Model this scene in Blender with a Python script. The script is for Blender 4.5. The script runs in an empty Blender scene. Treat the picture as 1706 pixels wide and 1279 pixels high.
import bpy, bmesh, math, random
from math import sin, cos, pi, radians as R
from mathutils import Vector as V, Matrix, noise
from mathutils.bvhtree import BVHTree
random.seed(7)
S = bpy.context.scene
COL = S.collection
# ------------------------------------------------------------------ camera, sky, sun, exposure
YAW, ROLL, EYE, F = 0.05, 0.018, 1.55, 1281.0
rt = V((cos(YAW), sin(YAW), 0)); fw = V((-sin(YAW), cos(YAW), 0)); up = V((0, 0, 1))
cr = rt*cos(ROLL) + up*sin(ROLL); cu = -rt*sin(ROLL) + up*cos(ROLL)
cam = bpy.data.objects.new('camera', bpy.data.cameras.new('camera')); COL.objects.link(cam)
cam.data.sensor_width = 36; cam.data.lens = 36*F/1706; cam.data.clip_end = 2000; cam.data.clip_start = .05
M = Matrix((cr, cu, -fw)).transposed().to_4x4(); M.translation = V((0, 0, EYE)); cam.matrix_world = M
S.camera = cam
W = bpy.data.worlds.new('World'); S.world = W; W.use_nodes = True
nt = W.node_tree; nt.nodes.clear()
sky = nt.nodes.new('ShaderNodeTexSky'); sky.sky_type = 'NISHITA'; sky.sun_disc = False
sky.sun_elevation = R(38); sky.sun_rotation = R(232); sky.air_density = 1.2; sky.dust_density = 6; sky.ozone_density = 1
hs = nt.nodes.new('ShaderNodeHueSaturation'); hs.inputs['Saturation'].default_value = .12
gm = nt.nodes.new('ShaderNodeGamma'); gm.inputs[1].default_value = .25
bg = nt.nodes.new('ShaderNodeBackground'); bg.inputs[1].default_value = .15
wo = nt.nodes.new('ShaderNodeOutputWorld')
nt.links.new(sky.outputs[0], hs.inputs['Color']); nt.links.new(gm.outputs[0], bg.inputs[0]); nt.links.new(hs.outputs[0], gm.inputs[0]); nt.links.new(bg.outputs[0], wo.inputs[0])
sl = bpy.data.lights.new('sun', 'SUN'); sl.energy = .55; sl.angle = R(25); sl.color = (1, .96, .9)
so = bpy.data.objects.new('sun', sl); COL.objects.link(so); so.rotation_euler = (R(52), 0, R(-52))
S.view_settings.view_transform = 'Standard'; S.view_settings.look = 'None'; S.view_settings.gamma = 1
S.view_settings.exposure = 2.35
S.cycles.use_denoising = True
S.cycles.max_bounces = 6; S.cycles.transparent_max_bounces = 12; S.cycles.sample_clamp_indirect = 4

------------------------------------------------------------

--- EXERCISE AIM ---
Using the listing above, reproduce each line without omission.

--- WORKED ANSWER ---
Model this scene in Blender with a Python script. The script is for Blender 4.5. The script runs in an empty Blender scene. Treat the picture as 1706 pixels wide and 1279 pixels high.
import bpy, bmesh, math, random
from math import sin, cos, pi, radians as R
from mathutils import Vector as V, Matrix, noise
from mathutils.bvhtree import BVHTree
random.seed(7)
S = bpy.context.scene
COL = S.collection
# ------------------------------------------------------------------ camera, sky, sun, exposure
YAW, ROLL, EYE, F = 0.05, 0.018, 1.55, 1281.0
rt = V((cos(YAW), sin(YAW), 0)); fw = V((-sin(YAW), cos(YAW), 0)); up = V((0, 0, 1))
cr = rt*cos(ROLL) + up*sin(ROLL); cu = -rt*sin(ROLL) + up*cos(ROLL)
cam = bpy.data.objects.new('camera', bpy.data.cameras.new('camera')); COL.objects.link(cam)
cam.data.sensor_width = 36; cam.data.lens = 36*F/1706; cam.data.clip_end = 2000; cam.data.clip_start = .05
M = Matrix((cr, cu, -fw)).transposed().to_4x4(); M.translation = V((0, 0, EYE)); cam.matrix_world = M
S.camera = cam
W = bpy.data.worlds.new('World'); S.world = W; W.use_nodes = True
nt = W.node_tree; nt.nodes.clear()
sky = nt.nodes.new('ShaderNodeTexSky'); sky.sky_type = 'NISHITA'; sky.sun_disc = False
sky.sun_elevation = R(38); sky.sun_rotation = R(232); sky.air_density = 1.2; sky.dust_density = 6; sky.ozone_density = 1
hs = nt.nodes.new('ShaderNodeHueSaturation'); hs.inputs['Saturation'].default_value = .12
gm = nt.nodes.new('ShaderNodeGamma'); gm.inputs[1].default_value = .25
bg = nt.nodes.new('ShaderNodeBackground'); bg.inputs[1].default_value = .15
wo = nt.nodes.new('ShaderNodeOutputWorld')
nt.links.new(sky.outputs[0], hs.inputs['Color']); nt.links.new(gm.outputs[0], bg.inputs[0]); nt.links.new(hs.outputs[0], gm.inputs[0]); nt.links.new(bg.outputs[0], wo.inputs[0])
sl = bpy.data.lights.new('sun', 'SUN'); sl.energy = .55; sl.angle = R(25); sl.color = (1, .96, .9)
so = bpy.data.objects.new('sun', sl); COL.objects.link(so); so.rotation_euler = (R(52), 0, R(-52))
S.view_settings.view_transform = 'Standard'; S.view_settings.look = 'None'; S.view_settings.gamma = 1
S.view_settings.exposure = 2.35
S.cycles.use_denoising = True
S.cycles.max_bounces = 6; S.cycles.transparent_max_bounces = 12; S.cycles.sample_clamp_indirect = 4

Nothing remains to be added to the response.